THE TASK:
Present the data once more in exactly its original form.

DATA PROVIDED:
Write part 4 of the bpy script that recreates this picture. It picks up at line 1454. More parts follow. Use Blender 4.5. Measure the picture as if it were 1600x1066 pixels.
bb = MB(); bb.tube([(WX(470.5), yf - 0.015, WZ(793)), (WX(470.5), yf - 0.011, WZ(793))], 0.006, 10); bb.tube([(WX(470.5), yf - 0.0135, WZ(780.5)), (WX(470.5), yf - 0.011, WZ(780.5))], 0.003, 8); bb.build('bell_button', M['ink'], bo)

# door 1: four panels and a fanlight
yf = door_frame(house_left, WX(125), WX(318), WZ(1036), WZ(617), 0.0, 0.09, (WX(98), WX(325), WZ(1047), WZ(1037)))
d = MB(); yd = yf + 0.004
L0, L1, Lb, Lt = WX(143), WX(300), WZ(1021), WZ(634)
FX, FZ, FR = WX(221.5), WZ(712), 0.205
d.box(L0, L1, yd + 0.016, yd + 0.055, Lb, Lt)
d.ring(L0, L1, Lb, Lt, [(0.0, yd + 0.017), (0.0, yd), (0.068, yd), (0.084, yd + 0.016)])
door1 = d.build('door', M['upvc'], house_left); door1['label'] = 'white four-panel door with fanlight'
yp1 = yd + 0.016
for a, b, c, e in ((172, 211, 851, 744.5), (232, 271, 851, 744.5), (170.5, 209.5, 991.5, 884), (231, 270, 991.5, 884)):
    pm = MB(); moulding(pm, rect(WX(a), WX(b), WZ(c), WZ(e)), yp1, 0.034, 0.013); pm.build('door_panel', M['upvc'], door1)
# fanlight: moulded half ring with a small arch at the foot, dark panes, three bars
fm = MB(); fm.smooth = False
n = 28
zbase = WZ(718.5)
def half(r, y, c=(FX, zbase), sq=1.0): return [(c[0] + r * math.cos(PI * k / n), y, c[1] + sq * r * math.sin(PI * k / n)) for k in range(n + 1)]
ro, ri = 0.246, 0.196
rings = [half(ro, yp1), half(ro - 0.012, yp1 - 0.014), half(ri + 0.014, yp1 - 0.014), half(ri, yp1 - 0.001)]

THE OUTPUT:
Write part 4 of the bpy script that recreates this picture. It picks up at line 1454. More parts follow. Use Blender 4.5. Measure the picture as if it were 1600x1066 pixels.
bb = MB(); bb.tube([(WX(470.5), yf - 0.015, WZ(793)), (WX(470.5), yf - 0.011, WZ(793))], 0.006, 10); bb.tube([(WX(470.5), yf - 0.0135, WZ(780.5)), (WX(470.5), yf - 0.011, WZ(780.5))], 0.003, 8); bb.build('bell_button', M['ink'], bo)

# door 1: four panels and a fanlight
yf = door_frame(house_left, WX(125), WX(318), WZ(1036), WZ(617), 0.0, 0.09, (WX(98), WX(325), WZ(1047), WZ(1037)))
d = MB(); yd = yf + 0.004
L0, L1, Lb, Lt = WX(143), WX(300), WZ(1021), WZ(634)
FX, FZ, FR = WX(221.5), WZ(712), 0.205
d.box(L0, L1, yd + 0.016, yd + 0.055, Lb, Lt)
d.ring(L0, L1, Lb, Lt, [(0.0, yd + 0.017), (0.0, yd), (0.068, yd), (0.084, yd + 0.016)])
door1 = d.build('door', M['upvc'], house_left); door1['label'] = 'white four-panel door with fanlight'
yp1 = yd + 0.016
for a, b, c, e in ((172, 211, 851, 744.5), (232, 271, 851, 744.5), (170.5, 209.5, 991.5, 884), (231, 270, 991.5, 884)):
    pm = MB(); moulding(pm, rect(WX(a), WX(b), WZ(c), WZ(e)), yp1, 0.034, 0.013); pm.build('door_panel', M['upvc'], door1)
# fanlight: moulded half ring with a small arch at the foot, dark panes, three bars
fm = MB(); fm.smooth = False
n = 28
zbase = WZ(718.5)
def half(r, y, c=(FX, zbase), sq=1.0): return [(c[0] + r * math.cos(PI * k / n), y, c[1] + sq * r * math.sin(PI * k / n)) for k in range(n + 1)]
ro, ri = 0.246, 0.196
rings = [half(ro, yp1), half(ro - 0.012, yp1 - 0.014), half(ri + 0.014, yp1 - 0.014), half(ri, yp1 - 0.001)]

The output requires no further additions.